▶ **BRIEF**:
Write each record again exactly as it stands.

▶ **EXTRACTED RECORDS**:
__________

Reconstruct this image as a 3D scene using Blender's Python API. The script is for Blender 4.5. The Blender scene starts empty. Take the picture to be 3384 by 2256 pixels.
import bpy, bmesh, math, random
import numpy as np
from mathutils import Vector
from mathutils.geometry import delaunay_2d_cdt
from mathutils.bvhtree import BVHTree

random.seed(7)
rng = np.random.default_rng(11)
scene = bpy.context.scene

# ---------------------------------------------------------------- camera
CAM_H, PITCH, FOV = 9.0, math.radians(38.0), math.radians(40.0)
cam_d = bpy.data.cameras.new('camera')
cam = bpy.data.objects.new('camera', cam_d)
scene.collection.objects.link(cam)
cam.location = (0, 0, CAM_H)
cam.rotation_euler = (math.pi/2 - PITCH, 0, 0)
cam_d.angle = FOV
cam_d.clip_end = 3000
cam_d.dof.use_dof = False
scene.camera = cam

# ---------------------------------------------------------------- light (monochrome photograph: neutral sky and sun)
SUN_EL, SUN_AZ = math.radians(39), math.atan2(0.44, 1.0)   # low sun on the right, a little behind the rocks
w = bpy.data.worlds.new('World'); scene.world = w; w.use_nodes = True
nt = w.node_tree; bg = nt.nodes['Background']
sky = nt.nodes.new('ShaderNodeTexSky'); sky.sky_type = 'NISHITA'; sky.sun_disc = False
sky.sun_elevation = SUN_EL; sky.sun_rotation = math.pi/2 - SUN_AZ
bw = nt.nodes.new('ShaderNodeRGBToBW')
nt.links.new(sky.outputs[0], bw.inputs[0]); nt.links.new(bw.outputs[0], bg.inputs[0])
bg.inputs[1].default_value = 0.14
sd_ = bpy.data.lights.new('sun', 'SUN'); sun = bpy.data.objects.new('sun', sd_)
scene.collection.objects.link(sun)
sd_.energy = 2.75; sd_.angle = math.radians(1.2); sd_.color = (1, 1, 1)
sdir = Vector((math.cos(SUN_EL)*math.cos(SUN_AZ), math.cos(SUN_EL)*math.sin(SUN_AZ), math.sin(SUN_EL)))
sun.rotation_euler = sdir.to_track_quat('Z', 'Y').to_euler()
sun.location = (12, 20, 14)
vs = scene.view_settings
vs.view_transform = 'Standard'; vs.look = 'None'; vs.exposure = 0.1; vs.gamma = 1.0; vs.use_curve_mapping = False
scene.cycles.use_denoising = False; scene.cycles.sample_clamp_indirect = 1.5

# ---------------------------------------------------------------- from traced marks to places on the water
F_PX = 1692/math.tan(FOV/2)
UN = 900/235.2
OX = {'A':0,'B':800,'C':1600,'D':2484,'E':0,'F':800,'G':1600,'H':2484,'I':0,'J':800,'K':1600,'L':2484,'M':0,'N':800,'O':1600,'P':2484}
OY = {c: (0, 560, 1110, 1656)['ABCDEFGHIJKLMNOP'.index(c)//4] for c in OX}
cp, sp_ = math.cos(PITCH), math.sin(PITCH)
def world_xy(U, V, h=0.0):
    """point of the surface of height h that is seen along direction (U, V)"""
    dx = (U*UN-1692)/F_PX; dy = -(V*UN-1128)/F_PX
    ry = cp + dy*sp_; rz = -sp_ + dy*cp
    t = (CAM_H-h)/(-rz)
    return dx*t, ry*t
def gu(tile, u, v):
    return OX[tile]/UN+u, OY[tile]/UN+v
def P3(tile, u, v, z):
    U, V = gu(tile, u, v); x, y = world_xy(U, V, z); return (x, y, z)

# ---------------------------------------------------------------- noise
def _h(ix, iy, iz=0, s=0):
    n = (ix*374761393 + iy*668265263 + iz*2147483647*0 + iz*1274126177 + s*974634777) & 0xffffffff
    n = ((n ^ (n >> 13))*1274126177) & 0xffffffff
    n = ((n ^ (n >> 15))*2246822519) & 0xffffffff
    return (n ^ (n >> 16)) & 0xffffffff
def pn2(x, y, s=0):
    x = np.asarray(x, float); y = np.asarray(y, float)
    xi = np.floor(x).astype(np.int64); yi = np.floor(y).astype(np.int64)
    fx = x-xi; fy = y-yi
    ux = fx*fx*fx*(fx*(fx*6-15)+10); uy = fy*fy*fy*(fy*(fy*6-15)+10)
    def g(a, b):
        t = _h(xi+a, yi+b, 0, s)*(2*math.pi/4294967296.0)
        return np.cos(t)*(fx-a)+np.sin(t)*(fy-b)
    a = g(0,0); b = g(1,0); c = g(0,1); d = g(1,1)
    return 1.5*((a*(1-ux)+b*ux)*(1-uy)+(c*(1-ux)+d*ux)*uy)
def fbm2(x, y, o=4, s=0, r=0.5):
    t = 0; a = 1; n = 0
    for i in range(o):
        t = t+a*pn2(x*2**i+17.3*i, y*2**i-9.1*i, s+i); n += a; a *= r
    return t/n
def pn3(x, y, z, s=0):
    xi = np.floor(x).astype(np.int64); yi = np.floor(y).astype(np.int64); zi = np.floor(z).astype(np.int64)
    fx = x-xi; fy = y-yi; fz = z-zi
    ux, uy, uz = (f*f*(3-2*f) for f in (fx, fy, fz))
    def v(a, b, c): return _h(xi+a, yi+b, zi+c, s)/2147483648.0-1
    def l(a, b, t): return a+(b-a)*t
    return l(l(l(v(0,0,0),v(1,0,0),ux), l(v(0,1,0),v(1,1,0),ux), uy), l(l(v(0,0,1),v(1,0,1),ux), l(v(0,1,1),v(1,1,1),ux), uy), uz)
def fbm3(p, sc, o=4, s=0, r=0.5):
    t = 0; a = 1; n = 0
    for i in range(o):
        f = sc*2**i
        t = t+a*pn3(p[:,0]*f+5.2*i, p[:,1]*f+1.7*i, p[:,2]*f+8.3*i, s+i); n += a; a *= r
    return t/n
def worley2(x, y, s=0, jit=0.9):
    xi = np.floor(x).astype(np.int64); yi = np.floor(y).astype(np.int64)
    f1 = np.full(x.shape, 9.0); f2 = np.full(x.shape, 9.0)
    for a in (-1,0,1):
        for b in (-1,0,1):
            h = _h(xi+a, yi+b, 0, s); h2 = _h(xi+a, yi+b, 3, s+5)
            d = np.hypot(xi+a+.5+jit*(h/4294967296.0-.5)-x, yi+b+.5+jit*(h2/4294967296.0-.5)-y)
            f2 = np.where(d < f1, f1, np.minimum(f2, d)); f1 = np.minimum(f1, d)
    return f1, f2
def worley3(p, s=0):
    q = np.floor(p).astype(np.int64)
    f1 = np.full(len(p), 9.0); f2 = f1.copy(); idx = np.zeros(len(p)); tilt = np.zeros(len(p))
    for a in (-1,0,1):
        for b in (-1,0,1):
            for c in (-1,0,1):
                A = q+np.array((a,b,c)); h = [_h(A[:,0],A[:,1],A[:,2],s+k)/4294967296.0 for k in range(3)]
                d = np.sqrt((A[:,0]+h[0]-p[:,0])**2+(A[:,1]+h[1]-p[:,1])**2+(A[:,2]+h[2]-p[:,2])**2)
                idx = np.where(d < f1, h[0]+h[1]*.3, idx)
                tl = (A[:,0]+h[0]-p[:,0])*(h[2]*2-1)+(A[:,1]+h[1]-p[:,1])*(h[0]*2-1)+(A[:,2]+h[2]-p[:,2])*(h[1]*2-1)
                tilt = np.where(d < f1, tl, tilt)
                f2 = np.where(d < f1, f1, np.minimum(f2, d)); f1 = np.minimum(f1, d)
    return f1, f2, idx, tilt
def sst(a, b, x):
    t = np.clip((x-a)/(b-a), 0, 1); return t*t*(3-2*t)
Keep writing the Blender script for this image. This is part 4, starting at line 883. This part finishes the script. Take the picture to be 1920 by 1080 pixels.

__________

▶ **SOLUTION TO THIS EXERCISE**:
Reconstruct this image as a 3D scene using Blender's Python API. The script is for Blender 4.5. The Blender scene starts empty. Take the picture to be 3384 by 2256 pixels.
import bpy, bmesh, math, random
import numpy as np
from mathutils import Vector
from mathutils.geometry import delaunay_2d_cdt
from mathutils.bvhtree import BVHTree

random.seed(7)
rng = np.random.default_rng(11)
scene = bpy.context.scene

# ---------------------------------------------------------------- camera
CAM_H, PITCH, FOV = 9.0, math.radians(38.0), math.radians(40.0)
cam_d = bpy.data.cameras.new('camera')
cam = bpy.data.objects.new('camera', cam_d)
scene.collection.objects.link(cam)
cam.location = (0, 0, CAM_H)
cam.rotation_euler = (math.pi/2 - PITCH, 0, 0)
cam_d.angle = FOV
cam_d.clip_end = 3000
cam_d.dof.use_dof = False
scene.camera = cam

# ---------------------------------------------------------------- light (monochrome photograph: neutral sky and sun)
SUN_EL, SUN_AZ = math.radians(39), math.atan2(0.44, 1.0)   # low sun on the right, a little behind the rocks
w = bpy.data.worlds.new('World'); scene.world = w; w.use_nodes = True
nt = w.node_tree; bg = nt.nodes['Background']
sky = nt.nodes.new('ShaderNodeTexSky'); sky.sky_type = 'NISHITA'; sky.sun_disc = False
sky.sun_elevation = SUN_EL; sky.sun_rotation = math.pi/2 - SUN_AZ
bw = nt.nodes.new('ShaderNodeRGBToBW')
nt.links.new(sky.outputs[0], bw.inputs[0]); nt.links.new(bw.outputs[0], bg.inputs[0])
bg.inputs[1].default_value = 0.14
sd_ = bpy.data.lights.new('sun', 'SUN'); sun = bpy.data.objects.new('sun', sd_)
scene.collection.objects.link(sun)
sd_.energy = 2.75; sd_.angle = math.radians(1.2); sd_.color = (1, 1, 1)
sdir = Vector((math.cos(SUN_EL)*math.cos(SUN_AZ), math.cos(SUN_EL)*math.sin(SUN_AZ), math.sin(SUN_EL)))
sun.rotation_euler = sdir.to_track_quat('Z', 'Y').to_euler()
sun.location = (12, 20, 14)
vs = scene.view_settings
vs.view_transform = 'Standard'; vs.look = 'None'; vs.exposure = 0.1; vs.gamma = 1.0; vs.use_curve_mapping = False
scene.cycles.use_denoising = False; scene.cycles.sample_clamp_indirect = 1.5

# ---------------------------------------------------------------- from traced marks to places on the water
F_PX = 1692/math.tan(FOV/2)
UN = 900/235.2
OX = {'A':0,'B':800,'C':1600,'D':2484,'E':0,'F':800,'G':1600,'H':2484,'I':0,'J':800,'K':1600,'L':2484,'M':0,'N':800,'O':1600,'P':2484}
OY = {c: (0, 560, 1110, 1656)['ABCDEFGHIJKLMNOP'.index(c)//4] for c in OX}
cp, sp_ = math.cos(PITCH), math.sin(PITCH)
def world_xy(U, V, h=0.0):
    """point of the surface of height h that is seen along direction (U, V)"""
    dx = (U*UN-1692)/F_PX; dy = -(V*UN-1128)/F_PX
    ry = cp + dy*sp_; rz = -sp_ + dy*cp
    t = (CAM_H-h)/(-rz)
    return dx*t, ry*t
def gu(tile, u, v):
    return OX[tile]/UN+u, OY[tile]/UN+v
def P3(tile, u, v, z):
    U, V = gu(tile, u, v); x, y = world_xy(U, V, z); return (x, y, z)

# ---------------------------------------------------------------- noise
def _h(ix, iy, iz=0, s=0):
    n = (ix*374761393 + iy*668265263 + iz*2147483647*0 + iz*1274126177 + s*974634777) & 0xffffffff
    n = ((n ^ (n >> 13))*1274126177) & 0xffffffff
    n = ((n ^ (n >> 15))*2246822519) & 0xffffffff
    return (n ^ (n >> 16)) & 0xffffffff
def pn2(x, y, s=0):
    x = np.asarray(x, float); y = np.asarray(y, float)
    xi = np.floor(x).astype(np.int64); yi = np.floor(y).astype(np.int64)
    fx = x-xi; fy = y-yi
    ux = fx*fx*fx*(fx*(fx*6-15)+10); uy = fy*fy*fy*(fy*(fy*6-15)+10)
    def g(a, b):
        t = _h(xi+a, yi+b, 0, s)*(2*math.pi/4294967296.0)
        return np.cos(t)*(fx-a)+np.sin(t)*(fy-b)
    a = g(0,0); b = g(1,0); c = g(0,1); d = g(1,1)
    return 1.5*((a*(1-ux)+b*ux)*(1-uy)+(c*(1-ux)+d*ux)*uy)
def fbm2(x, y, o=4, s=0, r=0.5):
    t = 0; a = 1; n = 0
    for i in range(o):
        t = t+a*pn2(x*2**i+17.3*i, y*2**i-9.1*i, s+i); n += a; a *= r
    return t/n
def pn3(x, y, z, s=0):
    xi = np.floor(x).astype(np.int64); yi = np.floor(y).astype(np.int64); zi = np.floor(z).astype(np.int64)
    fx = x-xi; fy = y-yi; fz = z-zi
    ux, uy, uz = (f*f*(3-2*f) for f in (fx, fy, fz))
    def v(a, b, c): return _h(xi+a, yi+b, zi+c, s)/2147483648.0-1
    def l(a, b, t): return a+(b-a)*t
    return l(l(l(v(0,0,0),v(1,0,0),ux), l(v(0,1,0),v(1,1,0),ux), uy), l(l(v(0,0,1),v(1,0,1),ux), l(v(0,1,1),v(1,1,1),ux), uy), uz)
def fbm3(p, sc, o=4, s=0, r=0.5):
    t = 0; a = 1; n = 0
    for i in range(o):
        f = sc*2**i
        t = t+a*pn3(p[:,0]*f+5.2*i, p[:,1]*f+1.7*i, p[:,2]*f+8.3*i, s+i); n += a; a *= r
    return t/n
def worley2(x, y, s=0, jit=0.9):
    xi = np.floor(x).astype(np.int64); yi = np.floor(y).astype(np.int64)
    f1 = np.full(x.shape, 9.0); f2 = np.full(x.shape, 9.0)
    for a in (-1,0,1):
        for b in (-1,0,1):
            h = _h(xi+a, yi+b, 0, s); h2 = _h(xi+a, yi+b, 3, s+5)
            d = np.hypot(xi+a+.5+jit*(h/4294967296.0-.5)-x, yi+b+.5+jit*(h2/4294967296.0-.5)-y)
            f2 = np.where(d < f1, f1, np.minimum(f2, d)); f1 = np.minimum(f1, d)
    return f1, f2
def worley3(p, s=0):
    q = np.floor(p).astype(np.int64)
    f1 = np.full(len(p), 9.0); f2 = f1.copy(); idx = np.zeros(len(p)); tilt = np.zeros(len(p))
    for a in (-1,0,1):
        for b in (-1,0,1):
            for c in (-1,0,1):
                A = q+np.array((a,b,c)); h = [_h(A[:,0],A[:,1],A[:,2],s+k)/4294967296.0 for k in range(3)]
                d = np.sqrt((A[:,0]+h[0]-p[:,0])**2+(A[:,1]+h[1]-p[:,1])**2+(A[:,2]+h[2]-p[:,2])**2)
                idx = np.where(d < f1, h[0]+h[1]*.3, idx)
                tl = (A[:,0]+h[0]-p[:,0])*(h[2]*2-1)+(A[:,1]+h[1]-p[:,1])*(h[0]*2-1)+(A[:,2]+h[2]-p[:,2])*(h[1]*2-1)
                tilt = np.where(d < f1, tl, tilt)
                f2 = np.where(d < f1, f1, np.minimum(f2, d)); f1 = np.minimum(f1, d)
    return f1, f2, idx, tilt
def sst(a, b, x):
    t = np.clip((x-a)/(b-a), 0, 1); return t*t*(3-2*t)
Keep writing the Blender script for this image. This is part 4, starting at line 883. This part finishes the script. Take the picture to be 1920 by 1080 pixels.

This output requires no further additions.